= YOUR OBJECTIVE =
The listing below should be written out exactly; please include all of it.

= GIVEN INFORMATION =
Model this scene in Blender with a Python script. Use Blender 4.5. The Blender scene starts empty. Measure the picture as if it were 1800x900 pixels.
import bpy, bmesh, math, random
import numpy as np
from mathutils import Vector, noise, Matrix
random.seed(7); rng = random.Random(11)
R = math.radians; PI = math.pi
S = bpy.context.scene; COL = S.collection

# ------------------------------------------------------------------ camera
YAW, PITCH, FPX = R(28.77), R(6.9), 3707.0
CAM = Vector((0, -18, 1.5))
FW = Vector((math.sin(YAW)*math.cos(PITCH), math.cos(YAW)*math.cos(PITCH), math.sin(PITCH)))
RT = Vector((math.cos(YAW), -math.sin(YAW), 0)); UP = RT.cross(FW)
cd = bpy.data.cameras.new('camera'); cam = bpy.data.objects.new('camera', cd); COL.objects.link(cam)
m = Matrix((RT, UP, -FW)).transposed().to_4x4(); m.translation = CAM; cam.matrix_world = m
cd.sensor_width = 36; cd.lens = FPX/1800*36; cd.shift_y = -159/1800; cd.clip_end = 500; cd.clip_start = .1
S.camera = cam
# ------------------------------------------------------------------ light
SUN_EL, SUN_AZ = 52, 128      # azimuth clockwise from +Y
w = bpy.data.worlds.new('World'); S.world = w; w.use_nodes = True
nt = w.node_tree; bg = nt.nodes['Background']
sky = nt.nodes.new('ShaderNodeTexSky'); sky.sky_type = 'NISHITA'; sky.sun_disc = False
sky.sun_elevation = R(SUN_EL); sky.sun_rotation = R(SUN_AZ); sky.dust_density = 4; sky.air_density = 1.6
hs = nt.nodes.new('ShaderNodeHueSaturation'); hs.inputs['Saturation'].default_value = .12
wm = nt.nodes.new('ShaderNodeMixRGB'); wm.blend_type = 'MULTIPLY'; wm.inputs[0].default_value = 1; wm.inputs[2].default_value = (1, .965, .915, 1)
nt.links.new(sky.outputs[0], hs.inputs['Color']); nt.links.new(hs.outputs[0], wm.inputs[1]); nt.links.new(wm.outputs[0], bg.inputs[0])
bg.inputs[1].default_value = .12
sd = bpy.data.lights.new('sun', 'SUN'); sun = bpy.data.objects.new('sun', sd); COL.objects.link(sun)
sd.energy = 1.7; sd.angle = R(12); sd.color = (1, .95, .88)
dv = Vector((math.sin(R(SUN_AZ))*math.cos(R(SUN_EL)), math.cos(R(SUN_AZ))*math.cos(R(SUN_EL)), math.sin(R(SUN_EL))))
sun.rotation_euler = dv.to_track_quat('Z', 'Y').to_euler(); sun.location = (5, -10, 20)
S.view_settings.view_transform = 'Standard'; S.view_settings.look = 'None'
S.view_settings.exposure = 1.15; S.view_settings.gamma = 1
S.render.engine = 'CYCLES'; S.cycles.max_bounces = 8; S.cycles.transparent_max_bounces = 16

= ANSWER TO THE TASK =
Model this scene in Blender with a Python script. Use Blender 4.5. The Blender scene starts empty. Measure the picture as if it were 1800x900 pixels.
import bpy, bmesh, math, random
import numpy as np
from mathutils import Vector, noise, Matrix
random.seed(7); rng = random.Random(11)
R = math.radians; PI = math.pi
S = bpy.context.scene; COL = S.collection

# ------------------------------------------------------------------ camera
YAW, PITCH, FPX = R(28.77), R(6.9), 3707.0
CAM = Vector((0, -18, 1.5))
FW = Vector((math.sin(YAW)*math.cos(PITCH), math.cos(YAW)*math.cos(PITCH), math.sin(PITCH)))
RT = Vector((math.cos(YAW), -math.sin(YAW), 0)); UP = RT.cross(FW)
cd = bpy.data.cameras.new('camera'); cam = bpy.data.objects.new('camera', cd); COL.objects.link(cam)
m = Matrix((RT, UP, -FW)).transposed().to_4x4(); m.translation = CAM; cam.matrix_world = m
cd.sensor_width = 36; cd.lens = FPX/1800*36; cd.shift_y = -159/1800; cd.clip_end = 500; cd.clip_start = .1
S.camera = cam
# ------------------------------------------------------------------ light
SUN_EL, SUN_AZ = 52, 128      # azimuth clockwise from +Y
w = bpy.data.worlds.new('World'); S.world = w; w.use_nodes = True
nt = w.node_tree; bg = nt.nodes['Background']
sky = nt.nodes.new('ShaderNodeTexSky'); sky.sky_type = 'NISHITA'; sky.sun_disc = False
sky.sun_elevation = R(SUN_EL); sky.sun_rotation = R(SUN_AZ); sky.dust_density = 4; sky.air_density = 1.6
hs = nt.nodes.new('ShaderNodeHueSaturation'); hs.inputs['Saturation'].default_value = .12
wm = nt.nodes.new('ShaderNodeMixRGB'); wm.blend_type = 'MULTIPLY'; wm.inputs[0].default_value = 1; wm.inputs[2].default_value = (1, .965, .915, 1)
nt.links.new(sky.outputs[0], hs.inputs['Color']); nt.links.new(hs.outputs[0], wm.inputs[1]); nt.links.new(wm.outputs[0], bg.inputs[0])
bg.inputs[1].default_value = .12
sd = bpy.data.lights.new('sun', 'SUN'); sun = bpy.data.objects.new('sun', sd); COL.objects.link(sun)
sd.energy = 1.7; sd.angle = R(12); sd.color = (1, .95, .88)
dv = Vector((math.sin(R(SUN_AZ))*math.cos(R(SUN_EL)), math.cos(R(SUN_AZ))*math.cos(R(SUN_EL)), math.sin(R(SUN_EL))))
sun.rotation_euler = dv.to_track_quat('Z', 'Y').to_euler(); sun.location = (5, -10, 20)
S.view_settings.view_transform = 'Standard'; S.view_settings.look = 'None'
S.view_settings.exposure = 1.15; S.view_settings.gamma = 1
S.render.engine = 'CYCLES'; S.cycles.max_bounces = 8; S.cycles.transparent_max_bounces = 16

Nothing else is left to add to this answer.